Campingplatz in Kircheib wurde zum Lost Place
Im rheinland-pfälzischen Kircheib, dem Grenzort zu Nordrhein-Westfalen, gab es einst einen Campingplatz. Der war insbesondere in den 1960er bis 80er Jahren sehr beliebt. Intensiv wurde er auch von Dauer-Campern genutzt. Viele Städter trafen sich auf dem „Westerwaldblick“ genannten Platz, der mit ausreichendem Abstand von der B 8 idyllisch mit Blick auf Wiesen und Wälder gelegen ist.
Heute ist sein Anblick eher schaurig. Aus dem Campingplatz ist ein Lost Place geworden. Einst hatten sich (verbotenerweise) Menschen auch dauerhaft hier eingerichtet. „Hundert Plätze gab es zu Spitzenzeiten. Hier lebten manchmal die doppelte Anzahl von Einwohnern“, berichtet Altbürgermeister Willi Meuler.
Die Gastronomie auf dem Campingplatz
Dazu passend gab es eine Gastronomie in einem Anbau des oberhalb des Platzes gelegenen Gebäudes, das wiederum eine lange Geschichte hat. In diesem waren einst ein Tabakladen, ein Haushaltswarenladen, ein Fahrrad- und Motorradladen und sogar eine Tankstelle angesiedelt. In der angebauten Gaststätte, die samt Campingplatz eine Zeit lang von der Trapezkünstler-Familie Traber betrieben wurde, trafen sich nicht nur Camper, sondern auch ein illustres Völkchen aus aller Welt – und natürlich die Kircheiber.
Nach einem Eigentümer-Wechsel ging es mit der Liegenschaft bergab. Der neue Eigentümer musste Insolvenz anmelden, ein Investor aus Rommerskirchen ersteigerte Gaststätte samt Campingplatz. Wirkliches Interesse schien er daran nie gehabt zu haben, denn der Platz verfiel seither und die Camper blieben aus – zumal der Platz über keine eigene Sanitäreinrichtung verfügt, sondern einst die der Gaststätte nutzte.
Wohnwagen gingen in Flammen auf
So siedelte sich mit der Zeit „fahrendes Volk“ auf dem Campingplatz an. Es kam zu Zwistigkeiten zwischen den wenigen Altbewohnern und den Neuankömmlingen und in der Folge immer wieder zu Bränden. Die Feuerwehr war in den Jahren 2004/2005 regelmäßiger Gast auf dem Campingplatz, wie der Ortsbürgermeister berichtet. Viele Häuschen und Wohnwagen gingen in Flammen auf. Die Gaststätte war derweil separat verpachtet.
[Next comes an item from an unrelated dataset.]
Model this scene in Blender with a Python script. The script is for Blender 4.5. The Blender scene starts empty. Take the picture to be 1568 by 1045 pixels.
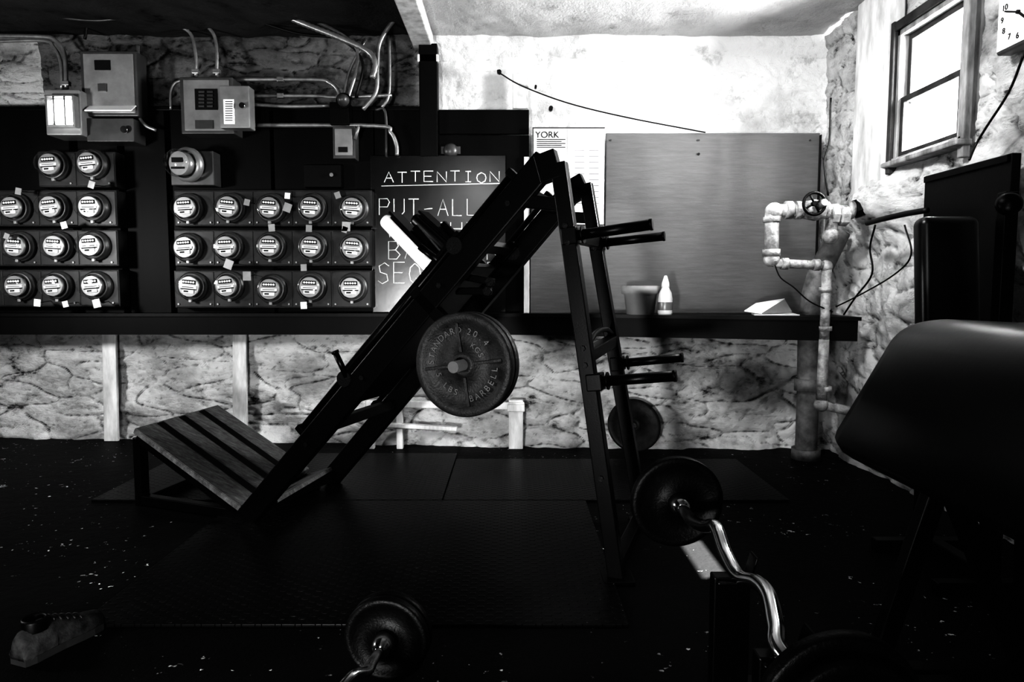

Unter den Gastronomen befand sich unter anderem auch der „Kölsche Pitter“, ein bekannter Kölner Köbes. Der brachte Stimmung in den Ort und ging als erster Karnevalsprinz in dessen Geschichte ein. Der letzte Pächter war ein Sizilianer, der die Gaststätte als italienisches Restaurant betrieb. Eines Tages kam er nach einem Heimaturlaub nicht mehr zurück – man munkelt, er habe sich abgesetzt, da er finanzielle Schwierigkeiten hatte. Die Gaststätte ist seitdem verwaist. Sie wird als Lagerraum genutzt, das Haus ist als Wohnraum vermietet.
Der Hauch der Vergänglichkeit weht über den Campingplatz
Der Campingplatz ist seit Abzug der letzten Bewohner vor rund acht Jahren zur Müllhalde mutiert. Manch ein Bewohner mag verstorben sein, seine Habseligkeiten zurücklassend. Halb verfallene Wohnwagen, Gartenhäuser und Reste von Zelten werden vom Grün überwuchert, ebenso die Hinterlassenschaften der letzten Bewohner.
An manchen Stellen sieht es aus, als sei ein Krieg ausgebrochen und die Bewohner geflohen. Auf manchen Tischen in den verfaulten Häuschen stehen noch Marmeladengläser und Ketchup-Flaschen herum. Von dem einstigen Idyll zeugen indes noch die Reste liebevoll gestalteter Fassaden und Innenräume. Der Hauch der Vergänglichkeit weht über dem Grusel-Platz.